Anyone who works with 3D printing – other than on the very high end – has likely pondered what to do with prints that don’t make it.

Early on, I asked it a lot. Between hardware, software and filament problems, I had a lot of fails.

Often a fail is unsalvageable. I mean, really, what can anyone do with a rat’s nest of filament?! (Maybe find a homeless rat?)

My hope is that the Protocycler will finally be completed. I invested in this Indiegogo-fueled project that grinds up old filament so it can be reconstituted to fresh filament, but at this point it seems like it’s still a pipe dream. (And I’m now really reluctant to invest in any crowdsourced project without a lot of scrutiny!)
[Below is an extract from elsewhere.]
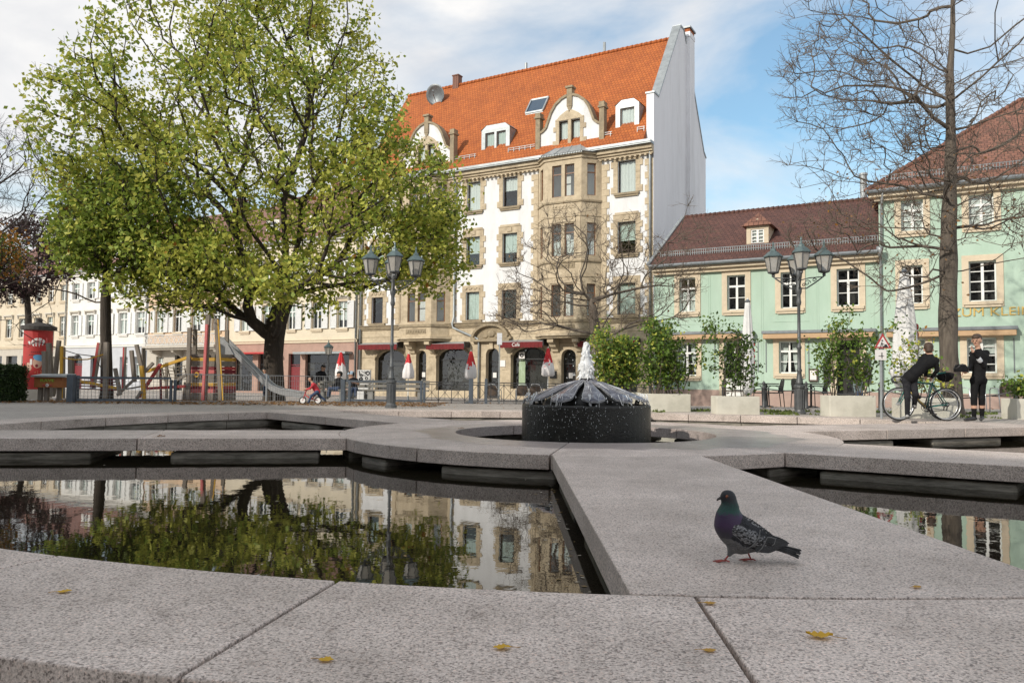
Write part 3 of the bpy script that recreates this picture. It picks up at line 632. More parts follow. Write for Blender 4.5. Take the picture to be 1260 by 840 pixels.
RS = 8.0 / 5.65
def roof_z(y): return 14.42 + (y + 0.45) * RS
b = MB(); b.prism([(-0.45, 14.26), (-0.45, 14.42), (5.2, 22.42), (10.85, 14.42), (10.85, 14.26)], XL - 0.2, -0.43, 'x'); rf = b.build('roof', M_ORANGE, mb)
b = MB(); k = 64
for i in range(k):
    x0 = XL - 0.2 + (20.9) * i / k; b.tube([(x0, 5.2, 22.41), (x0 + 20.9 / k + 0.02, 5.2, 22.44)], [0.12, 0.135], 8)
b.build('ridge_tiles', M_ORANGE, rf, smooth=True)
b = MB(); b.box(XL - 0.1, 0.02, -0.30, 0.0, 13.72, 13.86); b.box(XL - 0.1, 0.02, -0.42, 0.0, 13.861, 14.08); b.box(XL - 0.1, 0.02, -0.2, 0.0, 13.60, 13.719)
for i in range(70): x = XL + 0.15 + 0.305 * i; b.box(x, x + 0.13, -0.27, -0.16, 13.50, 13.601)
b.build('eaves_cornice', M_SAND, mb)
b = MB(); b.box(XL - 0.2, 0.05, -0.62, -0.05, 14.085, 14.255); b.box(XL - 0.2, 0.05, -0.66, -0.62, 14.15, 14.29); b.build('gutter', M_ZINC, mb)
b = MB(); b.box(XL, 0.03, -0.20, 0.0, 4.16, 4.30); b.box(XL, 0.03, -0.13, 0.0, 4.06, 4.159); b.box(XL, 0.03, -0.28, 0.0, 4.301, 4.36); b.build('floor_cornice', M_SANDD, mb)
ci = 0
for x0, x1 in cols:
    for z0, z1, st in rows:
        cur = [(0, 1, M_CURT), (0.42, 1, M_BLIND), (0.0, 1, M_BLIND), (0.55, 1, M_CURT), (0.35, 1, M_BLIND), None][(ci * 5 + 2) % 6]; ci += 1
        window(mb, (XL, 0), (0, 0), x0 - XL, x1 - XL, z0, z1, M_DKFRAME, 'N', (M_SAND, st, 0.27), cur)
qb = MB(); qb.box(-0.24, 0.24, -0.045, 0.012, 0, 0.365); QM = qb.mesh('quoin', M_SAND)
qb = MB(); qb.box(-0.16, 0.16, -0.04, 0.012, 0, 0.365); QS = qb.mesh('quoin', M_SAND)
for xe, sgn in ((-0.02, -1), (XL, 1), (-7.35, -1), (-3.15, 1), (-17.95, -1), (-13.75, 1)):
    for i in range(25):
        z = 4.42 + i * 0.372
        if z > 13.3: break
        w = 0.24 if i % 2 else 0.16; q = link('quoin', QM if i % 2 else QS, mb); q.location = (xe + sgn * w, 0, z)
# ground floor glazing, doors and awnings
for i, o in enumerate(gops):
    big = o[1] - o[0] > 1.5
    w = window(mb, (XL, 0), (0, 0), o[0] - XL, o[1] - XL, o[2], o[3], M_BLACK, 'S' if big else 'S', None, (0.0, 0.72, M_CURT) if False else None, inset=0.3, name='shop_window' if big else 'door')
    if not big:
        b = MB(); b.box(-0.36, 0.36, 0.31, 0.35, 0.05, 0.75); b.box(-0.14, 0.14, 0.29, 0.31, 1.35, 1.65) if i != 1 else b.box(-0.05, 0.05, 0.29, 0.31, 1.5, 1.7); b.cur = 0
        b.build('door_panel', M_BLACK, w); b = MB(); b.box(-0.13, 0.13, 0.27, 0.29, 1.3, 1.62); b.build('notice', M_LETTER, w)
    b = MB(); b.box(o[0] - XL - 0.0 + XL - 0.5, o[1] + 0.5, 0.9, 0.95, -0.6, 3.0); b.build('shop_interior', M_INT, mb)
    if o[4:] and big:      # arch hood with keystone
        b = MB(); n = 14; x0, x1 = o[0], o[1]; zb = o[3]; ri = o[4]
        c = [((x0+x1)/2 - (x1-x0)/2*math.cos(math.pi*j/n), zb - ri + ri*math.sin(math.pi*j/n)**0.8) for j in range(n+1)]
        for (xa, za), (xb, zb_) in zip(c, c[1:]): b.bar((xa, -0.05, za + 0.07), (xb, -0.05, zb_ + 0.07), 0.07, 0.15, (0, 0, 1))
        b.build('arch_stones', M_SANDD, mb)
cur_b = MB(); cur_b.box(-8.9, -8.45, 0.5, 0.55, 0.3, 2.0); cur_b.build('shop_curtain', mat('pale_green_cloth', (0.5, 0.58, 0.40), (0.42, 0.5, 0.34), 6, 0.9, stretch=(8, 1, 0.4)), mb)
b = MB(); b.box(-8.72, -8.32, 0.18, 0.21, 2.05, 2.45); sg = b.build('window_sign', M_LETTER, mb); b = MB(); b.torus((-8.52, 0.17, 2.25), 0.09, 0.035, 20, 6); b.build('ring_emblem', M_BLACK, sg)
b = MB(); b.box(-9.95, -9.55, -0.08, -0.03, 1.55, 1.95); b.build('wall_plate', M_LETTER, mb)
b = MB(); b.box(-6.45, -6.0, -0.09, -0.03, 0.85, 1.3); b.build('menu_board', M_BLACK, mb)
for x0, x1, zz, txt in ((-20.95, -17.6, 2.70, ''), (-15.2, -12.25, 2.66, ''), (-9.65, -6.65, 2.70, 'Café'), (-4.35, -0.8, 2.68, 'Café')):
    b = MB(); b.prism([(-0.05, zz + 0.42), (-0.05, zz + 0.5), (-0.62, zz + 0.36), (-0.62, zz + 0.28)], x0, x1, 'x'); aw = b.build('awning', M_ZINC, mb)
    b = MB(); n = 22
    for i in range(n):
        xa = x0 + (x1 - x0) * i / n; xb = x0 + (x1 - x0) * (i + 1) / n; b.box(xa, xb, -0.66 - 0.008 * (i % 2), -0.63, zz - 0.02 * (i % 2), zz + 0.34)
    b.build('valance', M_AWN, aw)
    b = MB(); b.box(x0 - 0.06, x0, -0.66, -0.03, zz + 0.1, zz + 0.46); b.box(x1, x1 + 0.06, -0.66, -0.03, zz + 0.1, zz + 0.46); b.build('awning_arm', M_BLACK, aw)
    if txt: text_mesh('lettering', txt, 0.30, M_LETTER, aw, ((x0 + x1) / 2 - 0.3 + (0.4 if x0 > -5 else 0), -0.70, zz + 0.16), (R(90), 0, 0), 0.008)
b = MB(); n = 16                                        # arched pediment over the middle door
arc = [(-10.55 + 1.32 * math.cos(math.pi * i / n), 3.26 + 0.92 * math.sin(math.pi * i / n)) for i in range(n + 1)]
for p, q in zip(arc, arc[1:]): b.bar((p[0], -0.2, p[1]), (q[0], -0.2, q[1]), 0.34, 0.16)
b.box(-11.95, -9.15, -0.36, -0.03, 3.12, 3.26); b.prism([(-10.55 + 1.25 * math.cos(math.pi * i / n), 3.26 + 0.86 * math.sin(math.pi * i / n)) for i in range(n + 1)], -0.12, -0.03, 'y')
b.ball((-10.55, -0.14, 3.62), 0.26, 8, 6, (1.3, 0.5, 0.9)); b.ball((-11.0, -0.13, 3.45), 0.16, 8, 6, (1.4, 0.5, 0.8)); b.ball((-10.1, -0.13, 3.45), 0.16, 8, 6, (1.4, 0.5, 0.8)); b.build('door_pediment', M_SANDD, mb)
b = MB(); b.box(-10.68, -10.42, -0.16, -0.03, 2.66, 3.12); b.build('keystone', M_SAND, mb)
for pts in ([(-0.16, -0.16, 14.1), (-0.16, -0.14, 13.4), (-0.16, -0.12, -0.5)], [(-13.5, -0.5, 14.1), (-13.4, -0.16, 13.5), (-13.4, -0.14, 4.75), (-13.4, -0.3, 4.3), (-13.35, -0.3, 4.05), (-11.55, -0.2, 3.32), (-11.45, -0.16, 3.2), (-11.45, -0.14, -0.5)], [(XL + 0.12, -0.5, 14.1), (XL + 0.12, -0.16, 13.5), (XL + 0.12, -0.14, -0.5)]):
    b = MB(); b.tube(pts, 0.07, 8); b.build('downpipe', M_ZINC, mb, smooth=True)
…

But some failed projects got far enough that a little imagination might lead to something worthwhile. Take for instance, the print that failed after more than two days of printing (right) because of a power outage ….








I did finally get a completed version of this piece, Opioid, but meanwhile, I still had a half-finished piece that I just couldn’t throw away. But what to do with it?
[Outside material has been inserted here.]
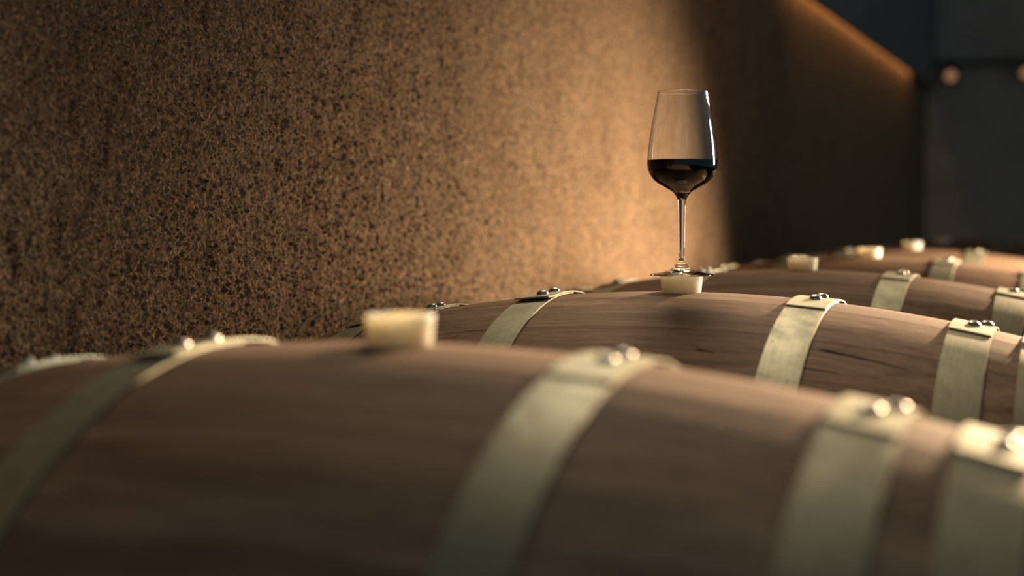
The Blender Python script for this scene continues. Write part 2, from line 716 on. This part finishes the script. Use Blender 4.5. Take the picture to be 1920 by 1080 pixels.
def crack_mesh(x0, x1, th0, th1, wid):
    """thin dark split running with the grain, widest near its start."""
    n = 16
    rng = random.Random(int(x0 * 1e4))
    v, f = [], []
    for i in range(n + 1):
        t = i / n
        x = x0 + (x1 - x0) * t
        th = th0 + (th1 - th0) * t + rng.uniform(-1, 1) * 0.0008
        hw = wid * (min(1, t * 9) * (1 - t) ** 0.8 + 0.05) / 2
        r = Rx(x)
        for a, d in ((-hw, 0.00012), (0, 0.0002), (hw, 0.00012), (0, -0.001)):
            v.append(pt(x, th + a / r, r + d))
    for i in range(n):
        for k in range(4):
            k2 = (k + 1) % 4
            f.append((i * 4 + k, i * 4 + k2, i * 4 + 4 + k2, i * 4 + 4 + k))
    f += [(0, 1, 2, 3), (n * 4 + 3, n * 4 + 2, n * 4 + 1, n * 4)]
    return fix_normals(mesh('crack', v, f, CRACK, True, 60))


for n, lab in BARREL_LABELS.items():
    b = build_barrel(n, lab)
    if n == 2:
        for args in ((0.182, 0.270, 0.460, 0.496, 0.0040), (0.172, 0.208, 0.561, 0.565, 0.0018),
                     (0.064, 0.084, 0.521, 0.533, 0.0022)):
            obj('crack', crack_mesh(*args), b, (0, 0, R0), label='dark split in the oak')


# ------------------------------------------------------------------ bungs
def bung_mesh():
    h = 0.0190
    prof = [(0.0205, -0.012), (0.0222, 0.0), (0.0238, h - 0.0020), (0.02395, h - 0.0008), (0.0234, h - 0.0001), (0.0226, h),
            (0.0192, h), (0.0184, h - 0.0005), (0.0178, h - 0.0030)]
    vv, ff = lathe(prof, 56, True, True)
    return fix_normals(mesh('bung', vv, ff, SIL, True, 50))


BUNG = bung_mesh()
BUNG_LABELS = {
    1: 'large blurred cream silicone bung on top of the nearest barrel',
    2: 'cream silicone bung right under the foot of the wine glass',
    3: 'cream silicone bung on the barrel just behind the wine glass',
    4: 'small cream bung on the fourth barrel from the front',
    5: 'small dim cream bung on the fifth barrel from the front',
    6: 'dark tiny bung on the sixth barrel, farthest one visible',
}
for n, lab in BUNG_LABELS.items():
    o = obj('bung', BUNG, None, (0, (n - 2) * PITCH, ZC - 0.0005), label=lab, category='bung', group='silicone barrel bungs')
    o.rotation_euler = (0, 0, n * 1.1)
    if n == 1:
        o.location.z += 0.002

# ------------------------------------------------------------------ wine glass
GZ = ZC - 0.0005 + 0.0190 + 0.0002
gl = empty('wine_glass', (0, 0, GZ), label='clear stemmed wine glass of dark red wine standing on a barrel bung', category='wine glass')
mm = 0.001
outer = [(4.9, 86), (6.3, 89), (8.4, 92), (11.5, 95.3), (18.2, 99.2), (25.2, 103), (30.8, 107), (35.2, 112), (38.0, 117.5), (39.4, 123),
         (39.75, 128), (39.3, 136), (38.2, 147), (36.6, 159), (34.6, 172), (32.2, 185), (29.8, 198), (28.0, 207.0)]
inner = [(0.0, 97.2), (5.0, 97.6), (11.0, 99.2), (18.0, 102.0), (24.4, 105.3), (29.7, 109), (33.9, 113.6), (36.8, 118.6), (38.3, 123.5),
         (38.7, 128.2), (38.3, 136), (37.25, 147), (35.7, 159), (33.75, 172), (31.4, 185), (29.05, 198), (27.3, 207.0)]
op = spline(outer, 5)
ip = spline(inner, 5)
rim = [(27.95, 207.4), (27.65, 207.6), (27.4, 207.4)]
LV = 130.6
rl = float(np.interp(LV, [z for r, z in ip], [r for r, z in ip]))
ip_up = [(rl, LV)] + [p for p in ip if p[1] > LV]
ip_dn = [p for p in ip if p[1] < LV] + [(rl, LV)]
prof = [(r * mm, z * mm) for r, z in op + rim + list(reversed(ip_up))]
vv, ff = lathe(prof, 96)
obj('bowl', mesh('bowl', vv, ff, GLASS), gl)
stem = [(3.6, 17.0), (3.3, 21), (3.3, 30), (3.45, 45), (3.75, 60), (4.1, 72), (4.4, 80), (4.9, 86)]
prof = [(r * mm, z * mm) for r, z in spline(stem, 5)]
vv, ff = lathe(prof, 96)
obj('stem', mesh('stem', vv, ff, GLASS), gl)
foot = [(35.3, 0.0), (35.9, 0.6), (35.9, 1.3), (35.2, 1.9), (31, 2.5), (25, 3.3), (19, 4.6), (13.5, 6.7), (9.2, 9.4), (6.0, 12.6), (4.3, 15.2), (3.6, 17.0)]
prof = [(r * mm, z * mm) for r, z in [(34.6, 0.0)] + spline(foot, 4)]
vv, ff = lathe(prof, 96, True, False)
obj('foot', mesh('foot', vv, ff, GLASS), gl)
# wine: its side is the inner face of the bowl up to a level surface
prof = [(max(r, 0.02) * mm, z * mm) for r, z in ip_dn]
vv, ff = lathe(prof, 96, True, True)
me = mesh('wine', vv, ff, WINE_SIDE, True, 40)
me.materials.append(WINE)
for p in me.polygons:
    if p.index >= len(me.polygons) - 96:
        p.material_index = 1
obj('wine', me, gl, label='dark red wine filling the lower half of the bowl')

# ------------------------------------------------------------------ light strip and far lamps
LED = emit('warm_led', (1.0, 0.54, 0.20), 15.0)
v, f = box(WALL_X + 0.016, WALL_X + 0.028, 3.0, 6.45, zs_ + 0.055, zs_ + 0.062)
obj('light_strip', mesh('light_strip', v, f, LED, False), label='warm glowing light strip running along the top of the plaster wall',
    category='light strip')

LENS = emit('lamp_lens', (1.0, 0.48, 0.24), 0.32)
zr = ZC + 0.089 + 0.86
v, f = box(-0.75, 1.6, Y_END - 0.10, Y_END - 0.06, zr, zr + 0.03)
rail = empty('track_rail', (0.4, Y_END, zr), label='dark track rail carrying small lamps on the far wall', category='lamp rail')
obj('rail', mesh('rail', [(a - 0.4, b - Y_END, c - zr) for a, b, c in v], f, BLACKMETAL, False), rail)
v, f = box(-0.02, 0.02, -0.06, 0.0, 0.0, 0.03)
for dx in (-0.9, 0.0, 0.9):
    obj('bracket', mesh('bracket', v, f, BLACKMETAL, False), rail, (dx, 0, 0))


def track_lamp(x, label):
    root = empty('track_lamp', (x, Y_END - 0.08, zr), label=label, category='lamp', group='small lamps on the far rail')
    prof = [(0.034, -0.095), (0.038, -0.09), (0.038, -0.02), (0.020, -0.008), (0.012, 0.0)]
    vv, ff = lathe(prof, 24, True, True)
    hd = obj('housing', fix_normals(mesh('housing', vv, ff, BLACKMETAL, True, 40)), root)
    hd.rotation_euler = (0, 0, 0)
    prof = [(0.003, 0.0)]
    for k in range(6):
        a = k / 5 * math.pi / 2
        prof.append((0.030 * math.cos(a), -0.010 - 0.014 * math.sin(a)))
    lp = [(0.030, 0.0)] + [(0.030 * math.cos(k / 6 * math.pi / 2), 0.016 * math.sin(k / 6 * math.pi / 2)) for k in range(1, 6)]
    vv, ff = lathe(lp, 20, True, True)
    ln = obj('lens', fix_normals(mesh('lens', vv, ff, LENS, True, 40)), root, (0, -0.036, -0.058), label='glowing orange lens')
    ln.rotation_euler = (math.radians(90), 0, 0)


track_lamp(-0.405, 'small orange lamp on the far wall, left one of the pair')
track_lamp(0.012, 'small orange lamp on the far wall, cut by the right edge')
After a lot of head-scratching and some comments from my Facebook tribe, I realized I could put a top on it and have a really cool end table. I’ve printed a base that a light sits in, like I created for Opioid, so the interior of the table is illuminated, and a glass guy is working on a frosted top for it. That’ll work!

I also have a beautiful version of Scarlet Spires that failed (left) for no apparent reason (I now think it is Repetier, deciding to go on strike at a really bad time), and a half finished version of a sculpture in that delicious yellow translucent filament (right).
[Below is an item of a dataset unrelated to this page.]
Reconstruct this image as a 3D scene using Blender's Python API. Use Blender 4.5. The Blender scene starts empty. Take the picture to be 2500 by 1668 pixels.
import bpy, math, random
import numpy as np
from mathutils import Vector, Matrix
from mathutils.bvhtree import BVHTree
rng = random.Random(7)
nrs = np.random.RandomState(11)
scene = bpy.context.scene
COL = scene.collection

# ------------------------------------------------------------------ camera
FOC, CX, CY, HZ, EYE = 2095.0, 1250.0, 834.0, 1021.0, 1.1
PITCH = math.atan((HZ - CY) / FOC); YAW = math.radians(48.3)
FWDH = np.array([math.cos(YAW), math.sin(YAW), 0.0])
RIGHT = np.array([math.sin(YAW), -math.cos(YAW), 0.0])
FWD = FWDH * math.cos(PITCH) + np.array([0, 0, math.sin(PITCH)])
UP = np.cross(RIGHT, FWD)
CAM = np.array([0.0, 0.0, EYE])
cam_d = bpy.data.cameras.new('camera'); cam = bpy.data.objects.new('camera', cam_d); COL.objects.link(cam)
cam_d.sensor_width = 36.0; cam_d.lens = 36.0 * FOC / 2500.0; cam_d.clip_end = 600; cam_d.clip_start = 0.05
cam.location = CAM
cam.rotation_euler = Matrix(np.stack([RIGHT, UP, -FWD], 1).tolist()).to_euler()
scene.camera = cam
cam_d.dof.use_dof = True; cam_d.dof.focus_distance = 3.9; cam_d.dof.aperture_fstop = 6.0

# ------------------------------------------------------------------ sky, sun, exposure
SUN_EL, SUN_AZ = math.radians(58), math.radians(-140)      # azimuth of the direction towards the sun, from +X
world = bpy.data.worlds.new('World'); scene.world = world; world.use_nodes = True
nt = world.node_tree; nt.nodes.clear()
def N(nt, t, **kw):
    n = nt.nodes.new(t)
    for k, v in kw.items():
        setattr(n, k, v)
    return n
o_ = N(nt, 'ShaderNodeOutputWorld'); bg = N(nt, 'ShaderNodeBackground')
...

I’m vacillating on the failed Scarlet Spires – I might cut off the truncated towers at varying heights and make it either a vase for a dried flower arrangement, or put some candles on it (although I have some concern about it melting the PLA filament).

The yellow one would make a lovely vase, but I’ve tested it, and it definitely won’t hold water (literally, not metaphorically). I could coat the inside of it, though, to make it watertight, or I could, again, use it for dried flowers.

Like the soon-to-be end table, though, it has to feel right. Once I came up with the idea to make it into a table, I knew that’s the direction I want to go.

The other two are not yet settled – I will know when the decision feels right, much as I do when creating sculptures.